Even during the housing downturn the share of immigrants in construction remained relatively high, fluctuating around 22%. In 2013, as the home building industry started its slow recovery, immigrants started to return to the construction industry and the share of immigrants in the construction labor force started to rise again. By 2016, the share exceeded 24%, the highest level recorded by the ACS. The share of immigrants in construction stabilized at these record high levels with no further increases in 2017 and 2018.

The story behind the rising share of immigrants in the construction labor force during the housing recovery is twofold – an unusually slow, delayed and reluctant return of native-born workers and a much faster and robust comeback of immigrant workers. Close to 1.7 million native-born workers left the construction labor force during the housing downturn, and the vast majority on a net basis, over 1 million, had not returned to the industry as of 2018.

2015 became the first year since 2006 to register a rising number of native-born workers in the construction labor force, while the number of immigrants started to rise two years prior. As of 2018, the number of native-born workers remained 11% below the cyclical high reached in 2006, while the number of immigrants now returned to the 2006 level and approaches 2.7 million.

Even though the flow of new immigrants into the construction work force picked up since the housing recovery got underway, it is now significantly smaller in level terms compared to the housing boom years. Just over 44,000 new immigrants entered the construction industry in 2017. This is a substantial drop even compared to the previous year, when over 67,000 new immigrants joined in. In comparison, over 130,000 new immigrants were joining the construction labor force annually in 2004 and 2005.

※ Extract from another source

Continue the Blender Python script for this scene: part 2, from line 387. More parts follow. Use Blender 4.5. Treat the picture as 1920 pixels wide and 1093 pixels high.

The 2017 noticeable drop in the number of new immigrants in construction may seem puzzling given favorable economic conditions. Over the last 15 years, the time span these data are available, the annual flow of new immigrant workers into construction remained highly correlated with measures of new home construction, especially new single-family starts. The number of new immigrants in construction rose rapidly when housing starts were rising and declined precipitously when the housing industry was contracting. The response of immigration has been quite rapid, occurring in the same year as a change in the single-family construction activity. The surprising drop of 2017 in the number of new immigrants in construction most likely reflects a change in the US immigration policy that took place during the first year under the new administration.